Birkaç gün önce Şırnak’ın Uludere ilçesinde kalleş PKK’lı teröristler tarafından şehit edilen hayatının baharında olan kahramanımız Sinan Hamza’yı Araklı’da mahşeri kalabalıkla son yolculuğuna uğurlamıştık.

Öyle ki insanlar meydanlara sığmamış, çatıların üzerinde cenaze namazını kılmıştı.

Tabii şehidimizin cenaze töreninde istenmeyen olayların yaşanması acımızın üzerine tuz biber oldu.

Duyarsız bir vatandaşın CHP Genel Başkanı yazılı bir çelengi tören esnasında yere atması çok yanlış bir hareketti.

Herkes farklı bir partiden olabilir, tepki koyduğu siyasetçiler de olabilir fakat bu tepkinin yeri şehidimizi ebediyete uğurlarken olmamalı.

Bu tür davranışlar, şehidimizin ruhunu incittiği gibi kalleşlerin ve düşmanlarımızın da istediği davranışlar.

Böyle davranmak kimseye bir fayda sağlamaz aksine birlik ve beraberliğimize de zarar verir.

Bir de bu tür olayların ardından bazı yerel siyasetçilerin öfkeyle yapmış olduğu yanlış açıklamalar akıllara durgunluk veriyor.

Bu açıklamalar, toplumu galeyana getirmekten başka bir şey değil.

Açıkçası yangına körükle gidiliyor.

Çelengin yere atılması ne kadar yanlışsa Cumhuriyet Halk Partili yerel bir siyasetçinin sosyal medya hesabından yaptığı talihsiz açıklamalarda bir o kadar da yanlıştı.

Ayrıca AK Partili diğer bir genç siyasetçinin de ona aynı yanlış ifadelerle cevap vermesi de bir hataydı.

CHP’li siyasetçinin çelengin yere atılmasını Trabzon’un en büyük ikinci ilçesi olan Araklı’ya yüklemesini bir akıl tutulması olarak değerlendiriyorum.

‘Bu işi yapan Araklılı zavallılar’ ifadesi yakışık bir ifade olmamıştır. Bu siyasetçimiz belli ki bu açıklamayı öfkeyle, düşünmeden, kızgınlıkla yapmış.

Eleştirinizi, tepkinizi tabii ki ortaya koyabilirsiniz ama bir ilçeyi küçümseyerek değil, toplumda infiale neden olacak şekilde değil.

Kaldı ki bu ilçe sizin şehrinizin ilçesiyse…
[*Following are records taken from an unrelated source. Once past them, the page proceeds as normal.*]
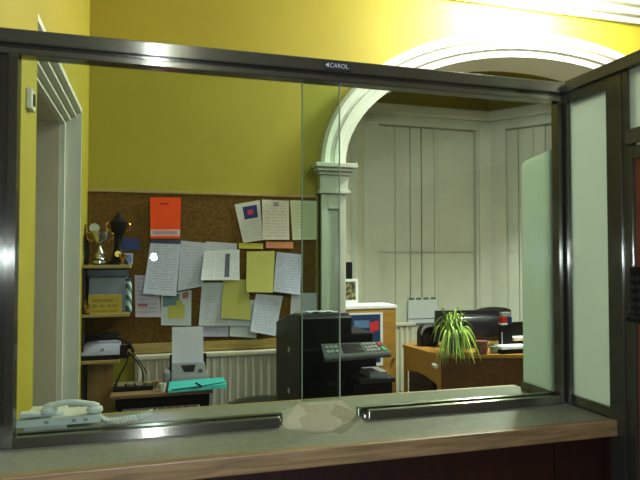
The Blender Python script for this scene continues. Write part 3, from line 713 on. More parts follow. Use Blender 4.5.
# small gold cup and little blue-white box
gx = at(124, 255, yy - 0.03).x
gc = thing('small_gold_cup', 'tiny gold cup at the right end of the top shelf', 'trophy', (gx - 0.01, yy - 0.04, Zt))
obj('bowl', MB().lathe(gx - 0.01, yy - 0.04, [(0.018, Zt), (0.018, Zt + 0.008), (0.006, Zt + 0.016), (0.006, Zt + 0.03), (0.02, Zt + 0.045), (0.024, Zt + 0.07), (0.02, Zt + 0.068), (0.008, Zt + 0.045)], 14), GOLD, gc, True)
obj('handle', MB().tube(smooth_spline([(gx + 0.011, yy - 0.04, Zt + 0.062), (gx + 0.028, yy - 0.04, Zt + 0.055), (gx + 0.01, yy - 0.04, Zt + 0.045)]), 0.003), GOLD, gc, True)
fx = at(130, 252, 4.12).x
fb = thing('small_picture_block', 'small pale blue picture block behind the tiny gold cup', 'ornament', (fx - 0.02, 4.14, Zt))
obj('block', MB().box(fx - 0.05, fx + 0.018, 4.13, 4.15, Zt, Zt + 0.075, 0.002), LGREY, fb)
obj('picture', MB().box(fx - 0.042, fx + 0.010, 4.128, 4.131, Zt + 0.008, Zt + 0.066), plain('picture_blue', srgb(110, 136, 190), 0.4, vary=0.4, scale=40), fb)
# dark green bottle far left
dx = at(84, 250, 4.08).x
gb = thing('dark_green_bottle', 'dark green bottle at the left end of the top shelf', 'bottle', (dx, 4.08, Zt))
obj('body', MB().lathe(dx, 4.08, [(0.03, Zt), (0.032, Zt + 0.005), (0.032, Zt + 0.14), (0.012, Zt + 0.19), (0.012, Zt + 0.24)]), plain('bottle_green', srgb(26, 46, 34), 0.2), gb, True)
obj('cap', MB().lathe(dx, 4.08, [(0.014, Zt + 0.235), (0.014, Zt + 0.262)]), GOLD, gb, True)
# middle shelf
Zm = SZ[1]
bxm = at(128, 300, 4.08).x
sb = thing('storage_box', 'grey blue storage box with a dark lid on the middle shelf', 'box', (-0.26, 4.1, Zm))
tz = zAt(277, 4.05)
obj('body', MB().box(XL + 0.03, bxm - 0.005, 4.06, 4.20, Zm, tz, 0.005), BOXGREY, sb)
obj('lid', MB().box(XL + 0.02, bxm, 4.045, 4.205, tz, min(SZ[0] - 0.024, zAt(269.5, 4.045)), 0.004), DTEAL, sb)
pxl, pxr = at(88.5, 300, 3.97).x, at(121.5, 300, 3.97).x
zt2 = zAt(294.5, 3.96)
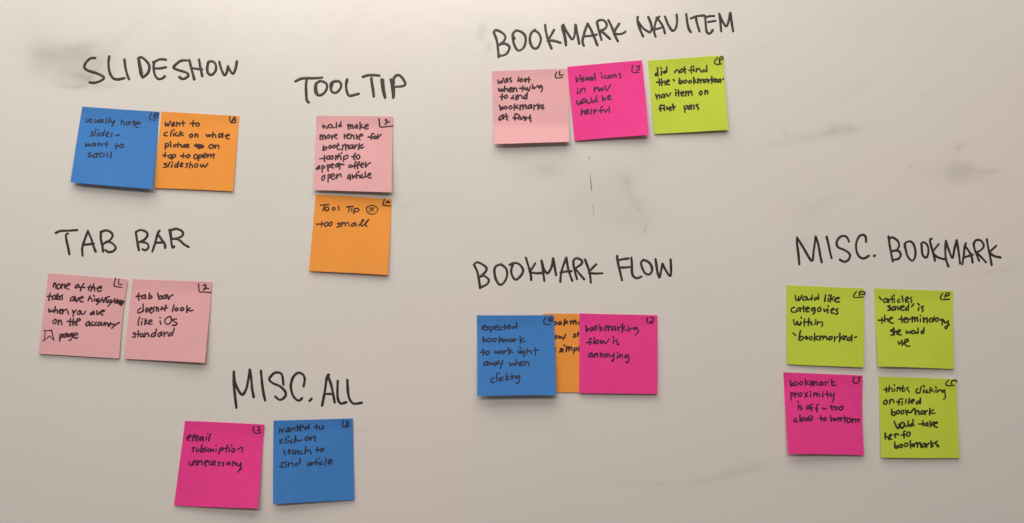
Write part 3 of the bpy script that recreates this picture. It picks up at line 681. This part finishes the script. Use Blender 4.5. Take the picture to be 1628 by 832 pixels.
build_note('blue', [(758, 501.2), (880.6, 501.7), (883.9, 628.9), (758.9, 629.2)], dict(bl=7*mm, br=6*mm, z=.9*mm, p=1.2),
  "blue sticky note reading expected bookmark to work right away, overlapping an orange note",
  [(758, 508, 7.775, ['65,110 110,90 95,75 65,95 70,125 105,130 / 120,85 155,130 / 155,85 120,130 / 175,90 175,155 / 175,95 210,90 205,120 180,125 / 220,110 265,90 250,72 225,90 225,125 260,130 / 295,85 275,105 285,130 310,125 / 345,65 345,125 / 310,95 375,95 / 375,100 415,85 400,68 380,85 380,115 415,115 / 465,85 435,95 445,112 480,95 / 490,40 495,110',
    '80,215 80,270 95,280 120,260 100,240 80,260 / 150,235 130,255 150,280 180,260 165,235 150,235 / 215,235 195,255 215,278 240,255 230,235 215,235 / 280,215 275,290 / 315,235 280,255 / 285,255 320,275 / 325,245 335,280 355,240 365,275 385,245 / 425,240 400,260 410,280 440,255 445,240 450,275 / 465,240 470,270 / 465,250 500,245 / 535,210 540,290 / 580,230 545,250 / 545,255 570,275 605,270',
    '80,370 80,445 / 40,405 110,405 / 130,390 110,415 125,440 150,420 145,392 130,390 / 220,390 230,420 255,395 260,420 275,395 / 295,390 275,410 290,425 315,405 295,390 / 335,385 335,425 / 335,405 370,380 / 390,350 400,435 / 430,375 395,395 / 400,400 445,410 / 510,385 515,420 540,390 / 545,390 545,420 / 530,345 545,358 / 575,385 555,405 570,420 590,395 / 595,390 590,440 570,460 / 625,360 620,425 / 622,400 655,385 675,420 / 725,345 725,440 / 690,385 760,380',
    '120,515 90,535 90,570 120,555 130,520 135,570 / 150,530 165,565 180,535 200,560 / 240,525 215,545 225,570 245,550 250,520 255,555 / 275,510 270,545 310,545 / 320,505 310,560 290,605 / 405,535 420,570 445,540 455,570 470,540 / 485,495 485,570 / 485,545 515,530 525,570 / 535,550 580,530 560,515 540,535 545,570 580,565 / 600,520 600,565 / 600,545 630,520 645,570',
    '215,720 180,740 180,775 220,775 / 245,665 250,760 / 280,725 285,765 / 272,665 278,672 / 325,710 300,730 310,755 335,745 / 365,670 365,755 / 390,700 365,725 / 370,730 400,745 / 425,705 420,735 / 430,670 435,680 / 440,700 440,735 / 440,715 475,695 480,730 / 520,690 490,710 500,730 525,705 / 530,695 525,760 500,800 490,780'])],
  '680,82 662,118 680,141 722,142 / 706,105 736,100 735,82 712,85 704,105 720,118 742,112', (745, 490), 5.545, 2.0, GR['flow'])

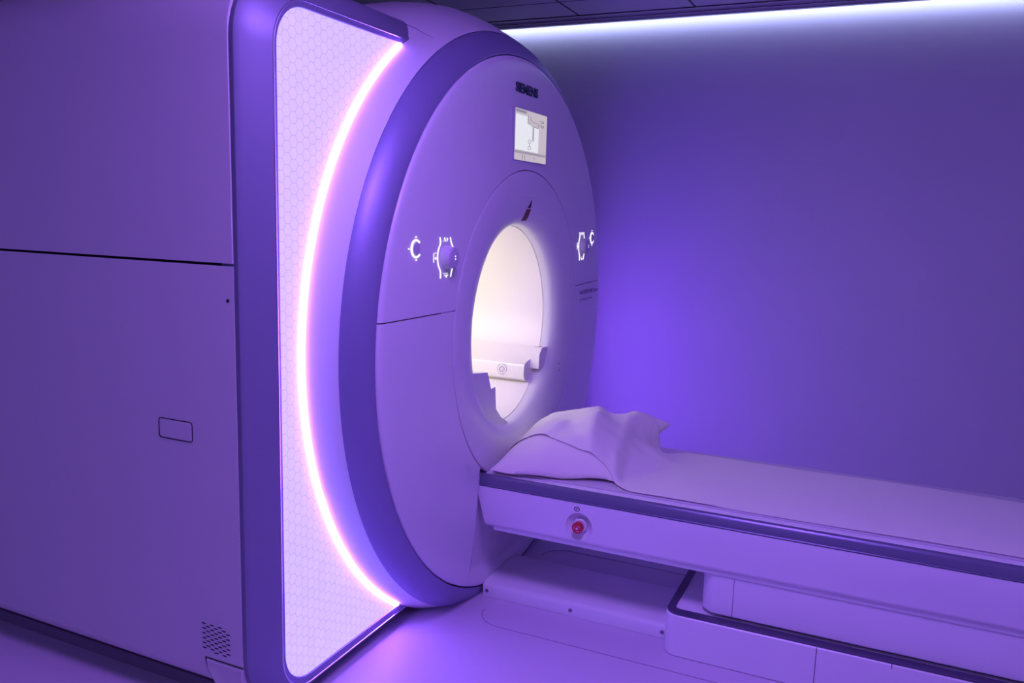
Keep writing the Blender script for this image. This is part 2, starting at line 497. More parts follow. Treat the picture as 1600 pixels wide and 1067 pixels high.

Bu siyasetçimize şunu da sormak isterim; aynı istenmeyen olaylar, kendi ilçenizde olsaydı kendi ilçenizi de küçümseyici açıklamaları yapabilecek miydiniz? Merak ediyorum.

Lütfen herkes, hepimiz biraz daha sağduyulu olalım. Söyleyeceğimiz, yazacağımız sözleri bin defa düşünelim.

Ayrıca CHP’li siyasetçimize AK Partili bir diğer siyasetçimizin hakarete varan açıklamalarla cevap vermesi daha da üzücüydü.

Hakaret etmek yerine bu olayın Araklı’da yaşanmasının üzücü, yanlış olduğunu ve CHP’li siyasetçinin Araklı’yı küçümsemesini, daha nazik ifadelerle kendisine iletmiş olsaydı çok daha yerinde bir açıklama olacaktı.

Ne yazık ki yine olmadı. Sağduyunun yerini maalesef öfke ve kin aldı.

Bu iki siyasetçimize de şunu hatırlatmakta fayda var.

Milletimiz nasıl ki 15 Temmuz’da hain darbe kalkışımında ellerindeki Türk bayraklarıyla parti ayrımı gözetmeksizin sokaklarda tek yürek, tek vücut olmuşsa bundan sonra da aynı şekilde yoluna devam etmek istiyor.

Unutulmamalı ki o kanlı gecede yürekleri vatan aşkıyla dolu olan AK Partili, Cumhuriyet Halk Partili, Milliyetçi Halk Partili, Saadet Partili ve diğer partililer sokaklara çıkıp göğüslerini tanklara siper ederek birlikte darbe girişimine karşı koydular.

Bu yüzden lütfen eleştirilerinizde daha duyarlı olun. Toplumu ayrıştırmayın.

Eleştiri ve tepki olacaksa bu kimseyi ötekileştirmeden, toplumu germeden ve aramıza nifak tohumları ekmeden olmalı.